ABSTRACT

In this chapter, I use the analytical vehicle of HBO’s six-season televised series Oz (1997–2003) to explore the thematic concerns of gender and violence that inform this book. Oz documents the lives of inmates and officers at Oswald State Penitentiary (nicknamed ‘Oz’ and renamed a ‘correctional facility’ in season three) somewhere in the USA (the exact location is never disclosed). The show is interesting in many respects, and I will discuss the series in more detail below. Crucial to this book, however, are the explicit and implicit representations of gender and violence – specifically acts of rape – as disciplinary mechanisms within the narrative. In short, the show questions the regulation of human behaviour in more subtle ways than simply representing life in prison as a prison drama, and through my analysis I argue that rape is explicitly located beyond the boundaries of acceptable or appropriate violence, even in Oz, which graphically depicts violence as a pervasive, even constitutive, aspect of the human condition.

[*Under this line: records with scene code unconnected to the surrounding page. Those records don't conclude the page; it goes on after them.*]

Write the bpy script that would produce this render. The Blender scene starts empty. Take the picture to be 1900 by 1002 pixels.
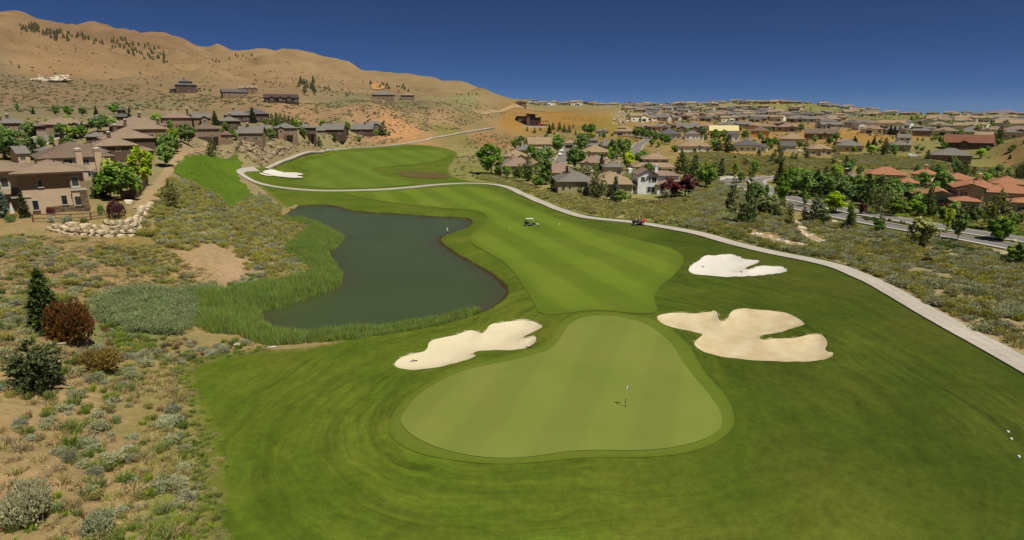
import bpy, bmesh, math, random
import numpy as np
from mathutils import Vector, Matrix, Quaternion, geometry

scene = bpy.context.scene
COL = scene.collection
R = math.radians

# ------------------------------------------------------------------ camera, sky, sun, exposure
CH = 24.0                       # camera height above the putting green
FPX = 1100.0                    # focal length in pixels of the 1900 px wide photograph
TH = math.atan(286.0 / FPX)     # downward pitch
cam_data = bpy.data.cameras.new("camera")
cam_data.sensor_width = 36.0
cam_data.lens = 36.0 * FPX / 1900.0
cam_data.clip_start = 0.5
cam_data.clip_end = 60000.0
camera = bpy.data.objects.new("camera", cam_data)
camera.location = (0, 0, CH)
camera.rotation_euler = (math.pi / 2 - TH, 0, 0)
COL.objects.link(camera)
scene.camera = camera

SUN_EL, SUN_AZ = R(62), R(134)          # azimuth clockwise from +Y
world = bpy.data.worlds.new("World")
scene.world = world
world.use_nodes = True
wn = world.node_tree
for n in list(wn.nodes):
    wn.nodes.remove(n)
w_out = wn.nodes.new("ShaderNodeOutputWorld")
w_bg = wn.nodes.new("ShaderNodeBackground")
w_sky = wn.nodes.new("ShaderNodeTexSky")
w_sky.sky_type = 'NISHITA'
w_sky.sun_disc = False
w_sky.sun_elevation = SUN_EL
w_sky.sun_rotation = SUN_AZ
w_sky.altitude = 9900
w_sky.air_density = 1.0
w_sky.dust_density = 0.3
w_sky.ozone_density = 10.0
w_bg.inputs["Strength"].default_value = 0.05
wn.links.new(w_sky.outputs[0], w_bg.inputs[0])
wn.links.new(w_bg.outputs[0], w_out.inputs[0])

sun_data = bpy.data.lights.new("sun", 'SUN')
sun_data.energy = 4.6
sun_data.angle = R(0.53)
sun_data.color = (1.0, 0.95, 0.86)
sun = bpy.data.objects.new("sun", sun_data)
SUN_DIR = Vector((math.cos(SUN_EL) * math.sin(SUN_AZ), math.cos(SUN_EL) * math.cos(SUN_AZ), math.sin(SUN_EL)))
sun.rotation_euler = SUN_DIR.to_track_quat('Z', 'Y').to_euler()
sun.location = (30, -30, 120)
COL.objects.link(sun)

scene.view_settings.view_transform = 'Standard'
scene.view_settings.look = 'None'
scene.view_settings.exposure = 0.0
scene.view_settings.gamma = 1.0
scene.view_settings.use_curve_mapping = False
scene.cycles.max_bounces = 5
scene.cycles.diffuse_bounces = 2
scene.cycles.glossy_bounces = 2
scene.cycles.transmission_bounces = 2
scene.cycles.transparent_max_bounces = 6
scene.cycles.volume_bounces = 0

# ------------------------------------------------------------------ helpers
def lin(r, g, b):
    f = lambda c: (c / 12.92 if c <= 0.04045 else ((c + 0.055) / 1.055) ** 2.4)
    return (f(r / 255), f(g / 255), f(b / 255))

def obs(r, g, b, k=1.25):
    "albedo of a surface seen in sunlight as this sRGB colour"
    return tuple(min(0.85, c / k) for c in lin(r, g, b))

def ray(px, py):
    u, w = (px - 950.0) / FPX, (501.0 - py) / FPX
    d = (u, math.cos(TH) + w * math.sin(TH), -math.sin(TH) + w * math.cos(TH))
    h = math.hypot(d[0], d[1])
    return math.atan2(d[0], d[1]), d[2] / h        # azimuth, tan(elevation)

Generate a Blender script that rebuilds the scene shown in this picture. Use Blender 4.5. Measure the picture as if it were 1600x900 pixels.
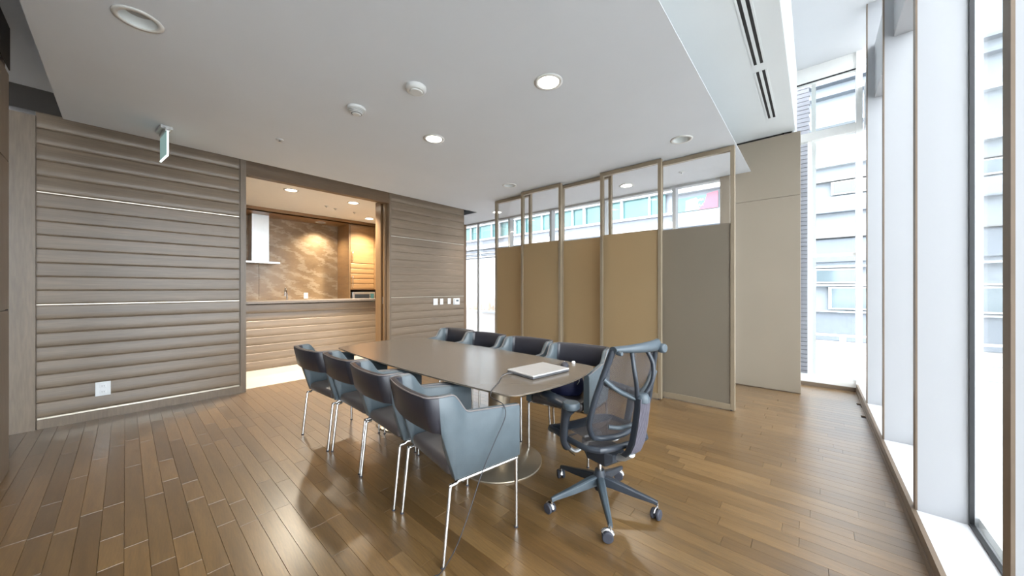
import bpy, bmesh, math, random
from mathutils import Vector, Matrix
random.seed(7)
S = bpy.context.scene
for o in list(bpy.data.objects): bpy.data.objects.remove(o)
C = S.collection
PI = math.pi
# ------------------------------------------------------------------ camera, world, exposure
cd = bpy.data.cameras.new('camera'); cam = bpy.data.objects.new('camera', cd); C.objects.link(cam)
cam.location = (0, 0, 1.35); cam.rotation_euler = (PI/2, 0, math.atan2(.6624, .7492))
cd.sensor_width = 36; cd.lens = 36*534/1600; cd.shift_y = 1/1600; cd.clip_start = .03; cd.clip_end = 300
S.camera = cam
W = bpy.data.worlds.new('world'); S.world = W; W.use_nodes = True
wn = W.node_tree; bg = wn.nodes['Background']
tc = wn.nodes.new('ShaderNodeTexCoord'); sx = wn.nodes.new('ShaderNodeSeparateXYZ'); rp = wn.nodes.new('ShaderNodeValToRGB')
wn.links.new(tc.outputs['Generated'], sx.inputs[0]); wn.links.new(sx.outputs['Z'], rp.inputs[0]); wn.links.new(rp.outputs[0], bg.inputs[0])
rp.color_ramp.elements[0].color = (.88, .93, 1, 1); rp.color_ramp.elements[1].color = (.97, .98, 1, 1)
bg.inputs[1].default_value = 4.3
S.view_settings.view_transform = 'Standard'; S.view_settings.look = 'None'; S.view_settings.gamma = 1
S.view_settings.exposure = 1.5
try: S.cycles.max_bounces = 12; S.cycles.diffuse_bounces = 6; S.cycles.transparent_max_bounces = 16
except Exception: pass

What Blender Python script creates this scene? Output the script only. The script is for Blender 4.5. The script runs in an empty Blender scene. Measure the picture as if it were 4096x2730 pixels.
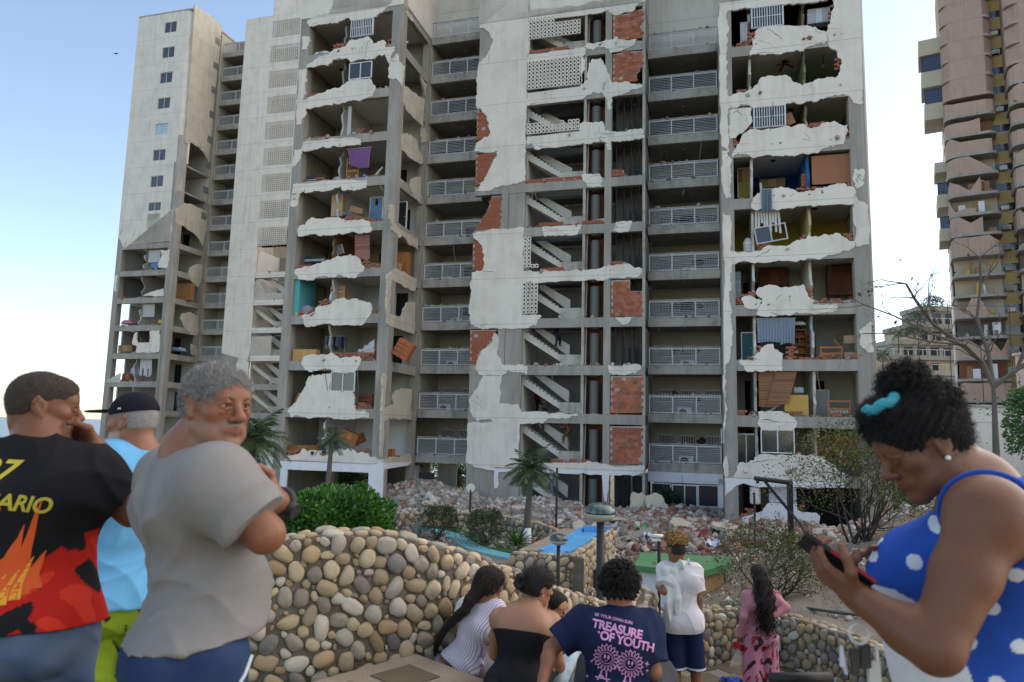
import bpy, bmesh, math, random
import numpy as np
from mathutils import Vector, Matrix, Euler
from mathutils.noise import noise as mnoise
SC = bpy.context.scene
COL = SC.collection
R_ = math.radians
rnd = random.Random(7)
EYE = 1.6
YAW = 0.273425           # the two blocks of flats are turned by this much from the line of sight
# ---------------------------------------------------------------- camera
cam = bpy.data.cameras.new('camera'); cam_o = bpy.data.objects.new('camera', cam); COL.objects.link(cam_o)
cam.sensor_width = 36.0; cam.lens = 2813.25 / 4096 * 36.0
cam.clip_start = 0.1; cam.clip_end = 20000
_p, _r = 0.123519, 0.0239448
_F = Vector((0, math.cos(_p), math.sin(_p))); _U = Vector((0, -math.sin(_p), math.cos(_p))); _X = Vector((1, 0, 0))
_Rr = _X * math.cos(_r) + _U * math.sin(_r); _Ur = -_X * math.sin(_r) + _U * math.cos(_r)
cam_o.matrix_world = Matrix(((_Rr.x, _Ur.x, -_F.x, 0), (_Rr.y, _Ur.y, -_F.y, 0), (_Rr.z, _Ur.z, -_F.z, EYE), (0, 0, 0, 1)))
cam.dof.use_dof = True; cam.dof.focus_distance = 14.0; cam.dof.aperture_fstop = 4.5
SC.camera = cam_o
# ---------------------------------------------------------------- sky, sun, exposure
SUN_EL, SUN_AZ = R_(30), R_(62)      # azimuth from the line of sight to the right
w = bpy.data.worlds.new('World'); SC.world = w; w.use_nodes = True
nt = w.node_tree
sky = nt.nodes.new('ShaderNodeTexSky'); sky.sky_type = 'NISHITA'; sky.sun_disc = False
sky.sun_elevation = SUN_EL; sky.sun_rotation = SUN_AZ
sky.air_density = 1.0; sky.dust_density = 0.45; sky.ozone_density = 1.0; sky.altitude = 0
bg = nt.nodes['Background']; bg.inputs['Strength'].default_value = 0.15
hs = nt.nodes.new('ShaderNodeHueSaturation'); hs.inputs['Saturation'].default_value = .9      # thin haze takes part of the blue
nt.links.new(sky.outputs[0], hs.inputs['Color']); nt.links.new(hs.outputs[0], bg.inputs['Color'])
sun = bpy.data.lights.new('sun', 'SUN'); sun.energy = 2.8; sun.angle = R_(140); sun.color = (1.0, 0.83, 0.63)
sun_o = bpy.data.objects.new('sun', sun); COL.objects.link(sun_o)
_d = Vector((math.sin(SUN_AZ) * math.cos(SUN_EL), math.cos(SUN_AZ) * math.cos(SUN_EL), math.sin(SUN_EL)))
sun_o.rotation_euler = (-_d).to_track_quat('-Z', 'Y').to_euler(); sun_o.location = _d * 60
SC.view_settings.view_transform = 'Standard'; SC.view_settings.look = 'None'
SC.view_settings.exposure = 0.9; SC.view_settings.gamma = 1.0; SC.view_settings.use_curve_mapping = False
SC.cycles.use_denoising = True
SC.cycles.max_bounces = 6; SC.cycles.diffuse_bounces = 4; SC.cycles.glossy_bounces = 2; SC.cycles.transmission_bounces = 4; SC.cycles.transparent_max_bounces = 6
SC.cycles.caustics_reflective = False; SC.cycles.caustics_refractive = False

# ---------------------------------------------------------------- mesh helpers
class MB:
 """collects shapes, then links them as ONE mesh object"""
 def __init__(s): s.v = []; s.f = []
 def add(s, vs, fs):
  n = len(s.v); s.v += [tuple(q) for q in vs]; s.f += [tuple(i + n for i in f) for f in fs]; return s
 def box(s, x0, x1, y0, y1, z0, z1, M=None, jit=0, rr=None):
  vs = [Vector((x, y, z)) for z in (z0, z1) for y in (y0, y1) for x in (x0, x1)]
  if jit:
   rr = rr or rnd
   vs = [q + Vector((rr.uniform(-jit, jit), rr.uniform(-jit, jit), rr.uniform(-jit, jit))) for q in vs]
  if M is not None: vs = [M @ q for q in vs]
  return s.add(vs, [(0, 2, 3, 1), (4, 5, 7, 6), (0, 1, 5, 4), (1, 3, 7, 5), (3, 2, 6, 7), (2, 0, 4, 6)])
 def prism(s, pts, a0, a1, f):
  """pts: closed outline; f(p, a) gives the 3-D point"""
  n = len(pts)
  ar = sum(pts[i][0] * pts[(i + 1) % n][1] - pts[(i + 1) % n][0] * pts[i][1] for i in range(n))
  if ar < 0: pts = pts[::-1]
  vs = [f(p, a0) for p in pts] + [f(p, a1) for p in pts]
  fs = [tuple(range(n)), tuple(range(2 * n - 1, n - 1, -1))] + [(i, i + n, (i + 1) % n + n, (i + 1) % n) for i in range(n)]
  return s.add(vs, fs)
 def tube(s, pts, rad, n=6, caps=True):
  pts = [Vector(q) for q in pts]; m = len(pts)
  rad = rad if hasattr(rad, '__len__') else [rad] * m
  vs = []; up = None
  for i, q in enumerate(pts):
   d = (pts[min(i + 1, m - 1)] - pts[max(i - 1, 0)])
   if d.length < 1e-9: d = Vector((0, 0, 1))
   d.normalize()
   if up is None: up = d.orthogonal().normalized()
   up = (up - d * up.dot(d)); up = up.normalized() if up.length > 1e-6 else d.orthogonal().normalized()
   b = d.cross(up)
   for k in range(n):
    a = 2 * math.pi * k / n
    vs.append(q + (up * math.cos(a) + b * math.sin(a)) * rad[i])
  fs = [(i * n + k, i * n + (k + 1) % n, (i + 1) * n + (k + 1) % n, (i + 1) * n + k) for i in range(m - 1) for k in range(n)]
  if caps: fs += [tuple(range(n - 1, -1, -1)), tuple(range((m - 1) * n, m * n))]
  return s.add(vs, fs)
 def lathe(s, prof, n=16, c=(0, 0, 0)):
  vs = [(c[0] + r * math.cos(2 * math.pi * k / n), c[1] + r * math.sin(2 * math.pi * k / n), c[2] + z) for r, z in prof for k in range(n)]
  m = len(prof)
  fs = [(i * n + k, i * n + (k + 1) % n, (i + 1) * n + (k + 1) % n, (i + 1) * n + k) for i in range(m - 1) for k in range(n)]
  fs += [tuple(range(n - 1, -1, -1)), tuple(range((m - 1) * n, m * n))]
  return s.add(vs, fs)
 def sheet(s, f, nu, nv):
  """grid f(a,b), a,b in 0..1"""
  vs = [f(i / nu, j / nv) for j in range(nv + 1) for i in range(nu + 1)]
  fs = [(j * (nu + 1) + i, j * (nu + 1) + i + 1, (j + 1) * (nu + 1) + i + 1, (j + 1) * (nu + 1) + i) for j in range(nv) for i in range(nu)]
  return s.add(vs, fs)
 def chunk(s, c, r, rr, flat=1.0):
  M = Matrix.Translation(c) @ Euler((rr.uniform(0, 6.3) * (1 if flat > .6 else .06), rr.uniform(0, 6.3) * (1 if flat > .6 else .06), rr.uniform(0, 6.3))).to_matrix().to_4x4()
  a, b, d = r * rr.uniform(.7, 1.3), r * rr.uniform(.5, 1.0), r * rr.uniform(.3, .8) * flat
  return s.box(-a, a, -b, b, -d, d, M, jit=r * .22 * min(1, flat + .2), rr=rr)
 def mesh(s, name, smooth=False):
  me = bpy.data.meshes.new(name); me.from_pydata(s.v, [], s.f); me.update()
  if smooth: me.polygons.foreach_set('use_smooth', [True] * len(me.polygons))
  return me
 def build(s, name, mat, parent=None, smooth=False, loc=None, label=None):
  return link(name, s.mesh(name, smooth), mat, parent, loc, label)

def link(name, me, mat, parent=None, loc=None, label=None):
 if mat is not None and not me.materials: me.materials.append(mat)
 o = bpy.data.objects.new(name, me); COL.objects.link(o)
 if parent is not None:
  o.parent = parent
  off = parent.get('_o')
  if off is not None: o.location = (-off[0], -off[1], -off[2])
 if loc is not None: o.location = Vector(o.location) + Vector(loc)
 if label: o['label'] = label
 return o
def tag(o, label, cat, group=None):
 o['label'] = label; o['category'] = cat
 if group: o['group'] = group
 return o
def kind(o, k): o['kind'] = k; return o
def empty(name, loc=(0, 0, 0), rz=0, label=None, cat=None, group=None):
 o = bpy.data.objects.new(name, None); COL.objects.link(o); o.location = loc; o.rotation_euler = (0, 0, rz); o.empty_display_size = .2
 if label: tag(o, label, cat, group)
 return o
def frame_empty(name, u, v, z, label, cat, group=None):
 """an Empty at (u, v, z) of the turned street grid; children are given in that grid"""
 o = empty(name, grid(u, v, z), -YAW, label, cat, group); o['_o'] = (u, v, z); return o
def grid(u, v, z):
 return Vector((u * math.cos(YAW) + v * math.sin(YAW), -u * math.sin(YAW) + v * math.cos(YAW), z))
def copy_tree(o, parent=None):
 c = o.copy(); COL.objects.link(c)
 if parent is not None: c.parent = parent
 for ch in o.children: copy_tree(ch, c)
 return c
def ragged(pts, amp=.06, n=3, rr=rnd):
 """breaks straight edges of an outline"""
 for _ in range(n):
  out = []
  for i, p in enumerate(pts):
   q = pts[(i + 1) % len(pts)]; out.append(p)
   L = math.hypot(q[0] - p[0], q[1] - p[1])
   if .07 < L < 3.2:
    t = rr.uniform(.35, .65); k = min(amp, L * .2) * rr.uniform(-1, 1)
    out.append((p[0] + (q[0] - p[0]) * t - (q[1] - p[1]) / L * k, p[1] + (q[1] - p[1]) * t + (q[0] - p[0]) / L * k))
  pts = out; amp *= .75
 return pts
def inside(p, poly):
 c = False; n = len(poly)
 for i in range(n):
  a, b = poly[i], poly[i - 1]
  if (a[1] > p[1]) != (b[1] > p[1]) and p[0] < (b[0] - a[0]) * (p[1] - a[1]) / (b[1] - a[1]) + a[0]: c = not c
 return c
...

In this chapter I argue that what we might read as gendered violence in Oz is represented as gendering rather than as gendered a priori and make two related claims: first, that this links to the most recent treatments of rape by international political institutions such as the United Nations; and, second, that Oz was in some respects ground-breaking television in that it refused to normalise rape despite its setting in a spatial zone outside of ‘normal’ society. This has interesting implications for the ways in which audiences are invited to conceptualise rape and its ramifications, and I link through from the micro-domestic (prison life) to macro-international (war-fighting) extra-social zones to argue that much hinges on how rape is conceptualised and the extent to which its performative function is normalised in the context in question.